Some records –
════════════════════

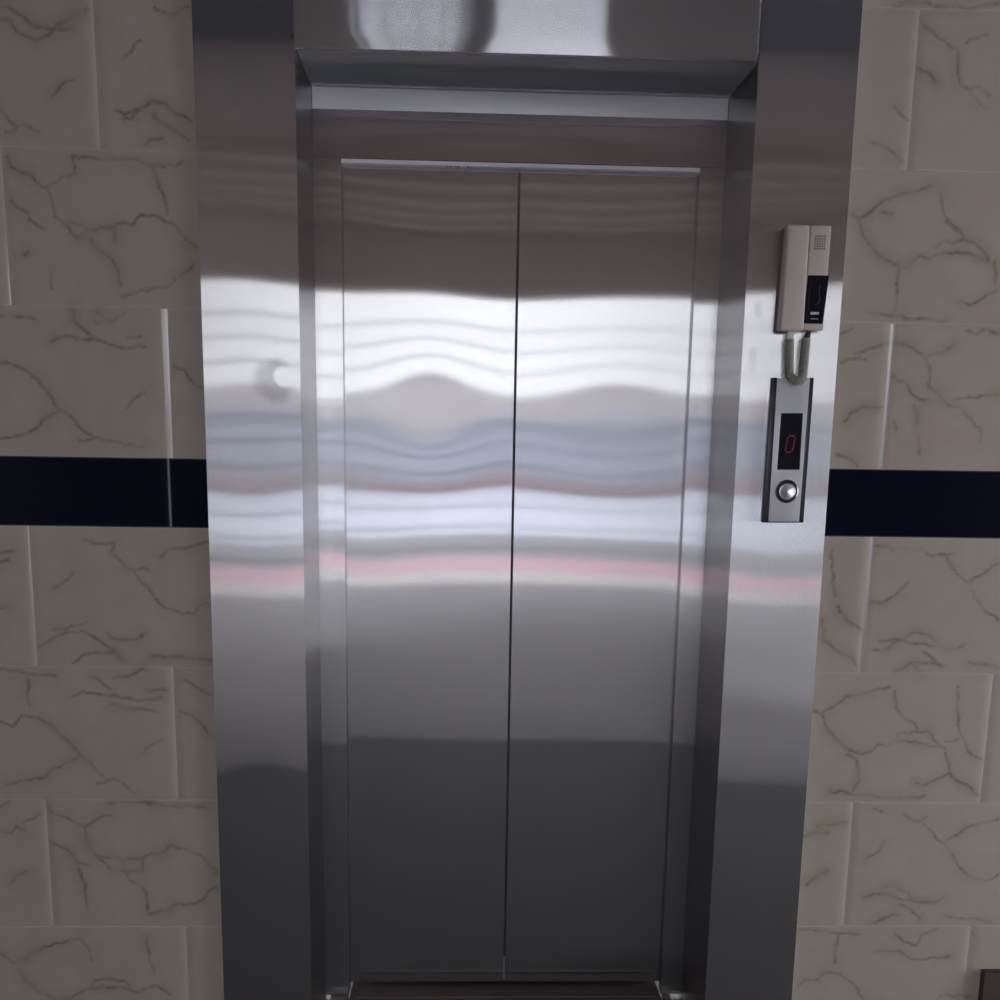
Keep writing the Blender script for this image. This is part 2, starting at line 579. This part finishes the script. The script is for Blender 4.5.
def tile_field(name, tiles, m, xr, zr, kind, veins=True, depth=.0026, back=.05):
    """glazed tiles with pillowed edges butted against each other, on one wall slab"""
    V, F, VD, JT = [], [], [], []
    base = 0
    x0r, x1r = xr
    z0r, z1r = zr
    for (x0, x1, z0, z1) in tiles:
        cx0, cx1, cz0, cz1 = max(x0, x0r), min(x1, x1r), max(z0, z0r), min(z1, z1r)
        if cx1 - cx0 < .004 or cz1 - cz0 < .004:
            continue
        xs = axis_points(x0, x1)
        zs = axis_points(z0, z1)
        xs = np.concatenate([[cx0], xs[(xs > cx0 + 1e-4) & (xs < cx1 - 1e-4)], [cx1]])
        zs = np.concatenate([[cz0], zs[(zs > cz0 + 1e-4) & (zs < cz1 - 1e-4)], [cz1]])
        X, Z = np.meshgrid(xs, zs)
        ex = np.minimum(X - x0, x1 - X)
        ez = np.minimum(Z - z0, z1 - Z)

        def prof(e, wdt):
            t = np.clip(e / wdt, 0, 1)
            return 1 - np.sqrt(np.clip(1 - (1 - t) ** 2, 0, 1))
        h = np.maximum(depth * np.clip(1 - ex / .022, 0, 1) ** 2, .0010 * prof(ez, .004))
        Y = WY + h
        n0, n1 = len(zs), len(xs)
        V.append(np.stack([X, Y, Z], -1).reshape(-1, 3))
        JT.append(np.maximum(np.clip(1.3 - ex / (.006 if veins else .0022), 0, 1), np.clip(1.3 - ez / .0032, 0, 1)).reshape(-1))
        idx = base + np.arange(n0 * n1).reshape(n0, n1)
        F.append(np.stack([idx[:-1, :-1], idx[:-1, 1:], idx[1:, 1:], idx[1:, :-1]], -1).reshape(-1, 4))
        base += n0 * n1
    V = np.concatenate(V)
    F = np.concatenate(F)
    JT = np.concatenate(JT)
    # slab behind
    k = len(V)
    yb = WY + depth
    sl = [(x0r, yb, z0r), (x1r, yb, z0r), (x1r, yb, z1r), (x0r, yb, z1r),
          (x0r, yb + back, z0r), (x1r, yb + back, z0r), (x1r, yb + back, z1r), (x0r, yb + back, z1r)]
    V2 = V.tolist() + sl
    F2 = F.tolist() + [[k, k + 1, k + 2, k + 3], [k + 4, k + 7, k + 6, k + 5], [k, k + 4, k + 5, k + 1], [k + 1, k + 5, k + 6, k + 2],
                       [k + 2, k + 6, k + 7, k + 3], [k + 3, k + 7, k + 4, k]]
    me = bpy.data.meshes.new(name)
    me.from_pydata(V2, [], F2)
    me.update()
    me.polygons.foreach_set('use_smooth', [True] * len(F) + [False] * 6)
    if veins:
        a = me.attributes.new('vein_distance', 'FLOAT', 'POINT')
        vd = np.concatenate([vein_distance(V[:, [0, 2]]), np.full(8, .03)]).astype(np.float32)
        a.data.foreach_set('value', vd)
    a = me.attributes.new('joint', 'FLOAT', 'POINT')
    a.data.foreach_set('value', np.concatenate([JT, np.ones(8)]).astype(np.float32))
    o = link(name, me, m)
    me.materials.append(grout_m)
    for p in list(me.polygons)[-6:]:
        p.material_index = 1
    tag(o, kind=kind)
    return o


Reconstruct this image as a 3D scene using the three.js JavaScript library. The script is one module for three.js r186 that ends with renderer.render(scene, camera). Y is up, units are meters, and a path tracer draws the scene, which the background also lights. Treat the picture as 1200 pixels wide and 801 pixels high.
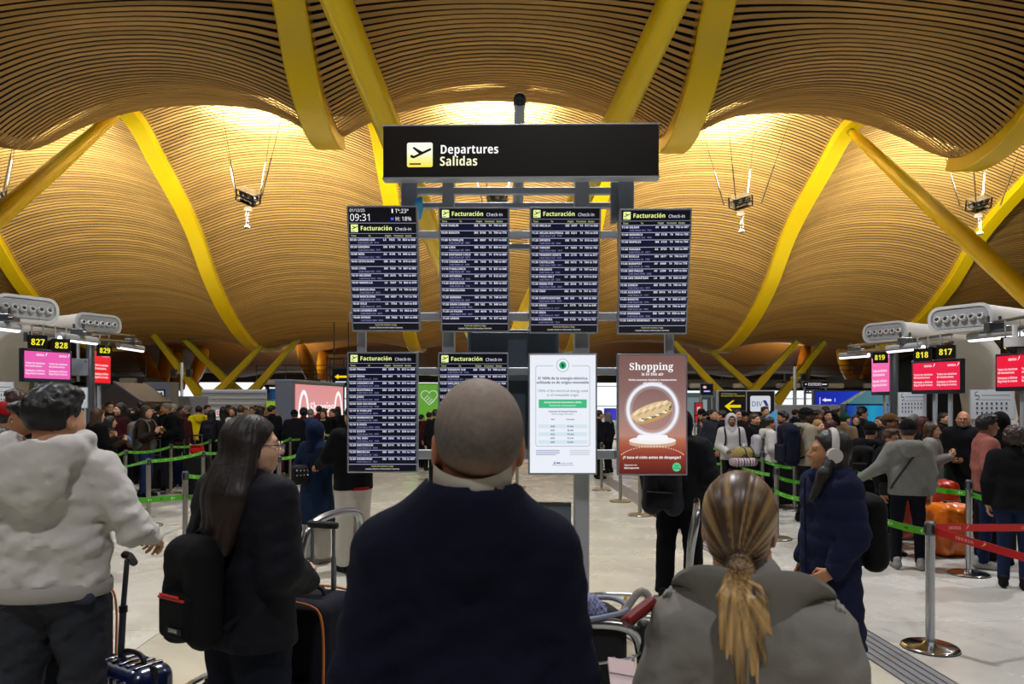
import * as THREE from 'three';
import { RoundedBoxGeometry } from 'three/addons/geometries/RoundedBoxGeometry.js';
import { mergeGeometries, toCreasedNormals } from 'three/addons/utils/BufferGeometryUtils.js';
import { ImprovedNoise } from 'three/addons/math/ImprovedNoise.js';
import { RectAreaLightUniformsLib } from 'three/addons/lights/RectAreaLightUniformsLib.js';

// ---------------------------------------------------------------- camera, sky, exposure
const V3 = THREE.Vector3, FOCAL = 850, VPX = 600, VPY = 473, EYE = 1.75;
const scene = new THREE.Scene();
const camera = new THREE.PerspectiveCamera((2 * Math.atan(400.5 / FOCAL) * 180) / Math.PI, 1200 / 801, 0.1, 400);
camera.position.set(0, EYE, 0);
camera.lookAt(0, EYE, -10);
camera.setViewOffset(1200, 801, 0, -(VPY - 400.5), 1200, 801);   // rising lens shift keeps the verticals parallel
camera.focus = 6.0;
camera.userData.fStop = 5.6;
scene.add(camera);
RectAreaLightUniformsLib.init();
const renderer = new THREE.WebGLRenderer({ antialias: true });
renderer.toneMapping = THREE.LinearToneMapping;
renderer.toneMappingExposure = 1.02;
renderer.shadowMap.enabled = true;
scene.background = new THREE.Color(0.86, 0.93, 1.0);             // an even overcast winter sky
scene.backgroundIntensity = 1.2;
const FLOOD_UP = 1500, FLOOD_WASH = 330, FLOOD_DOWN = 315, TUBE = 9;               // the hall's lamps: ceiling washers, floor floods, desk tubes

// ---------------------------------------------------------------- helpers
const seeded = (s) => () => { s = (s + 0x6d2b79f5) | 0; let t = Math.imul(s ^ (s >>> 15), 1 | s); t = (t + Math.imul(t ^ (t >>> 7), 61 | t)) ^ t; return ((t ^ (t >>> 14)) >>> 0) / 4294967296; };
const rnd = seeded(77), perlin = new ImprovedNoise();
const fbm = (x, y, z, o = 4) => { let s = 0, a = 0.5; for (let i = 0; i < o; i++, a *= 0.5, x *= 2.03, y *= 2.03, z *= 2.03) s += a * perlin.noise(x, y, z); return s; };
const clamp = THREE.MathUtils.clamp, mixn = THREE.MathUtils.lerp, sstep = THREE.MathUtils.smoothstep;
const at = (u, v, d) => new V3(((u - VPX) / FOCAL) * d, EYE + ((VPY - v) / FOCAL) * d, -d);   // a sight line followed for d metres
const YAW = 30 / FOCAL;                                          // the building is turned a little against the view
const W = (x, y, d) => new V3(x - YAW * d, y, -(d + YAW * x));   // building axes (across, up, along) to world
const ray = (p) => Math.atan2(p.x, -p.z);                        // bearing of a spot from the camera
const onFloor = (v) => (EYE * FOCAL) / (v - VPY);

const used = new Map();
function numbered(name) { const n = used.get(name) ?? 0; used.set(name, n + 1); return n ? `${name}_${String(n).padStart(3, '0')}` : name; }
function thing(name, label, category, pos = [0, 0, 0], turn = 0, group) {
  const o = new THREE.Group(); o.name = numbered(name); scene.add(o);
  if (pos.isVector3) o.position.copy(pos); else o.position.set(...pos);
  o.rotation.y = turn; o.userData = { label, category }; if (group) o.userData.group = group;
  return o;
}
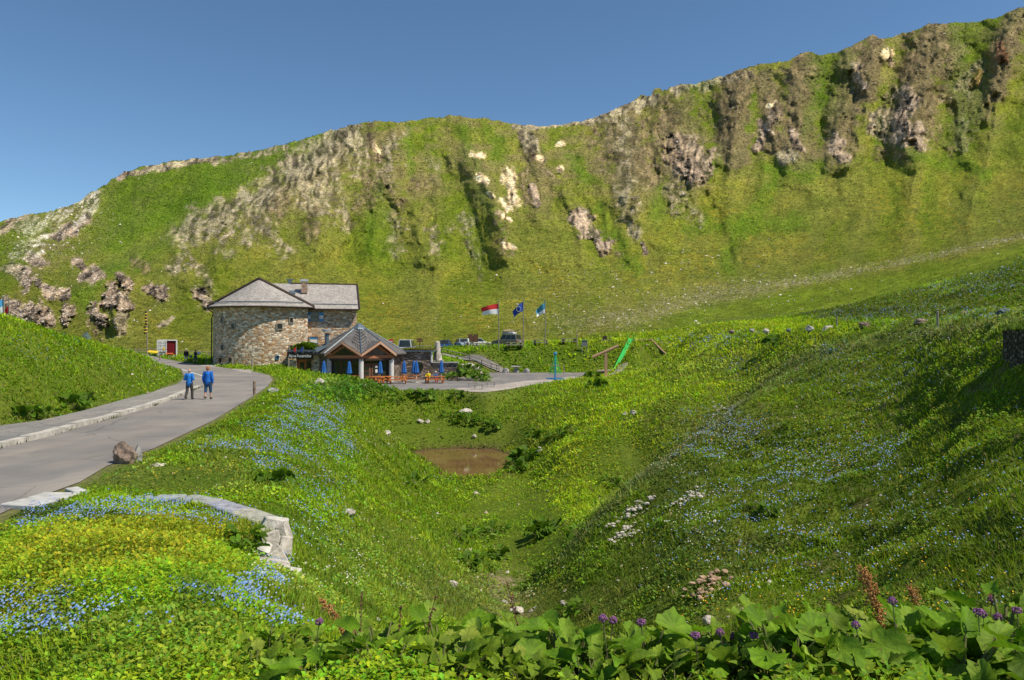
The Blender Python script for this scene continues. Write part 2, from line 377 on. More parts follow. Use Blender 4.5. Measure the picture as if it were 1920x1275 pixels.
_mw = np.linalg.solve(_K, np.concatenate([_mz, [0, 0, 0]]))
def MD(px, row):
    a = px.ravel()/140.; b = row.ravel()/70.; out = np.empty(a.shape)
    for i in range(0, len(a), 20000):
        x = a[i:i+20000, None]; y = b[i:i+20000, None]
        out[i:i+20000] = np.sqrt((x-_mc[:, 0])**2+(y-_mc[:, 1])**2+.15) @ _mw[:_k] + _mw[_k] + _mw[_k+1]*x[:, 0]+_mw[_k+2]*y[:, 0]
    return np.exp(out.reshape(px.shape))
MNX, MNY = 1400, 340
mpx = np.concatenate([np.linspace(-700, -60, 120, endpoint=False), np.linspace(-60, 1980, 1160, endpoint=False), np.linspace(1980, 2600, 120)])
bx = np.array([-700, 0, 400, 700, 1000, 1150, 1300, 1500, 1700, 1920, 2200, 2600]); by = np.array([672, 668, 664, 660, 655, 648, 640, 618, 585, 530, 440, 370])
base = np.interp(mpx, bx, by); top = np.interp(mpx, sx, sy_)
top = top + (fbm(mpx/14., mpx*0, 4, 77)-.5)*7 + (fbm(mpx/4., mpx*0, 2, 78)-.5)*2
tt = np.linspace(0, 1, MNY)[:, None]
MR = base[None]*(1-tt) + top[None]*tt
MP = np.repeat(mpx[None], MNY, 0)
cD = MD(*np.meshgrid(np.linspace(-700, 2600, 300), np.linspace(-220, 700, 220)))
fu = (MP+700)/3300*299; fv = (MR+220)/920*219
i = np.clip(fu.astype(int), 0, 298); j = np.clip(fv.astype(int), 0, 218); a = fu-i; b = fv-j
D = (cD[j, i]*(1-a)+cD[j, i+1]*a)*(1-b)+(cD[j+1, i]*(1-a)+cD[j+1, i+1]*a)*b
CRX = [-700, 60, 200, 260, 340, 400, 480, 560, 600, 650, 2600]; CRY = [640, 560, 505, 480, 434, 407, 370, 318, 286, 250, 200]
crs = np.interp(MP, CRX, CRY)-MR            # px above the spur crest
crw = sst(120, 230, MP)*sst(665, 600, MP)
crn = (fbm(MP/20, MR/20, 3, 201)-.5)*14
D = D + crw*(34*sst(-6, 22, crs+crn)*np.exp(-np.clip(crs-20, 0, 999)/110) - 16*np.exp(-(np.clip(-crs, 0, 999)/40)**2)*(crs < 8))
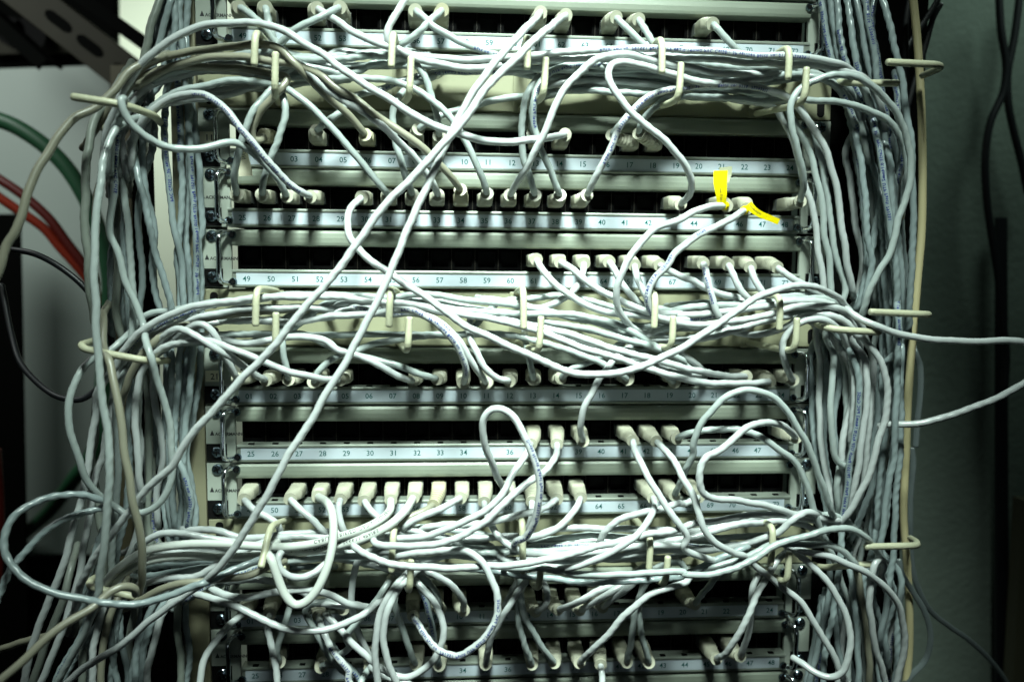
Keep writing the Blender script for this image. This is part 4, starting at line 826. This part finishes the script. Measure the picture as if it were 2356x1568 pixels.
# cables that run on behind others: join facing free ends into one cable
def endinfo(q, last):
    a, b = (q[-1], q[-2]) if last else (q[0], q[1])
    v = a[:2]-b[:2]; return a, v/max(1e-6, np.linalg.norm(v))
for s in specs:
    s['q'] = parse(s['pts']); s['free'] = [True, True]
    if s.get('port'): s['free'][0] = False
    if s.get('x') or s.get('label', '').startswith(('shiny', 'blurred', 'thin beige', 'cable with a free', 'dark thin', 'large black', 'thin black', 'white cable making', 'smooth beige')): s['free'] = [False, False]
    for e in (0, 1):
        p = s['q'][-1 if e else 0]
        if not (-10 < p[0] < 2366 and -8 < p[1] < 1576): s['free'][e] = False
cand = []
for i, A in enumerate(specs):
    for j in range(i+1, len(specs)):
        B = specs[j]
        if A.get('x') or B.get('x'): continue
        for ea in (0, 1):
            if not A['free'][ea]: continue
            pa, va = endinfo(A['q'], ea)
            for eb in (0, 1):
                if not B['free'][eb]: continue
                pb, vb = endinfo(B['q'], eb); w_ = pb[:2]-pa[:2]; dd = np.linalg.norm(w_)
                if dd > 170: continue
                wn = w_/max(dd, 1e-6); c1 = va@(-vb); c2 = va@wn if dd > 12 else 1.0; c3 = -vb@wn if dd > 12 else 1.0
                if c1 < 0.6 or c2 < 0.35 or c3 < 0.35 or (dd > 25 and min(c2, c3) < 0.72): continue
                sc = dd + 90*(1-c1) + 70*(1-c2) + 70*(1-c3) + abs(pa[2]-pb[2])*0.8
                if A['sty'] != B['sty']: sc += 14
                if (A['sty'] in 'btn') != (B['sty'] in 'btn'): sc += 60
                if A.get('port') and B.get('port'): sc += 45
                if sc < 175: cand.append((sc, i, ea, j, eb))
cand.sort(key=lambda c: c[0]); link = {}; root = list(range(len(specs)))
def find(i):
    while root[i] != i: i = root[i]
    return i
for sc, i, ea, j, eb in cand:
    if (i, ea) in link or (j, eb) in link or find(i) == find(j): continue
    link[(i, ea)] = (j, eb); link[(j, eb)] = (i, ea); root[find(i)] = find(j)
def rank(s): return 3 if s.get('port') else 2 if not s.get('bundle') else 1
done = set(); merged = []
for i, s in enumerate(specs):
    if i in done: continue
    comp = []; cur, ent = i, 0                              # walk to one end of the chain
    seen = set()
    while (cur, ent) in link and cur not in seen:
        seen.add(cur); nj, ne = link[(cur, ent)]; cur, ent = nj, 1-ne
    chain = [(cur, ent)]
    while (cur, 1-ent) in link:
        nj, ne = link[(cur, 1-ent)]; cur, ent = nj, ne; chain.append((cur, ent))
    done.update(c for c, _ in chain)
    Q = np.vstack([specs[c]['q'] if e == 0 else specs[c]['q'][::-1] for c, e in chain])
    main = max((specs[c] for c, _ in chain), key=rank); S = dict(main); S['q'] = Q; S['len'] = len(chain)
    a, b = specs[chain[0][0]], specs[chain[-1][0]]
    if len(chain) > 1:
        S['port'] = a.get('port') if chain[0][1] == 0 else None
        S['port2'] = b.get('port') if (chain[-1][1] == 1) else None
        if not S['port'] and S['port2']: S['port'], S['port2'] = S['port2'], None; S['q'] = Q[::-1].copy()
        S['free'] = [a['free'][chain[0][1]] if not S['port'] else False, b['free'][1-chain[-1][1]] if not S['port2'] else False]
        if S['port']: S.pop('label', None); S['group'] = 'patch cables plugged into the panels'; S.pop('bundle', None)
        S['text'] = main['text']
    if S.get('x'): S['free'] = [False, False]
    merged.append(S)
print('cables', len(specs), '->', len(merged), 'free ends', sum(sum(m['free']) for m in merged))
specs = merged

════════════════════

Reproduce, word for word, every line from the start of the records down to and including the line with "ez = np.minimum(Z - z0, z1 - Z)"; skip the pictures.

Expected answer –
Keep writing the Blender script for this image. This is part 2, starting at line 579. This part finishes the script. The script is for Blender 4.5.
def tile_field(name, tiles, m, xr, zr, kind, veins=True, depth=.0026, back=.05):
    """glazed tiles with pillowed edges butted against each other, on one wall slab"""
    V, F, VD, JT = [], [], [], []
    base = 0
    x0r, x1r = xr
    z0r, z1r = zr
    for (x0, x1, z0, z1) in tiles:
        cx0, cx1, cz0, cz1 = max(x0, x0r), min(x1, x1r), max(z0, z0r), min(z1, z1r)
        if cx1 - cx0 < .004 or cz1 - cz0 < .004:
            continue
        xs = axis_points(x0, x1)
        zs = axis_points(z0, z1)
        xs = np.concatenate([[cx0], xs[(xs > cx0 + 1e-4) & (xs < cx1 - 1e-4)], [cx1]])
        zs = np.concatenate([[cz0], zs[(zs > cz0 + 1e-4) & (zs < cz1 - 1e-4)], [cz1]])
        X, Z = np.meshgrid(xs, zs)
        ex = np.minimum(X - x0, x1 - X)
        ez = np.minimum(Z - z0, z1 - Z)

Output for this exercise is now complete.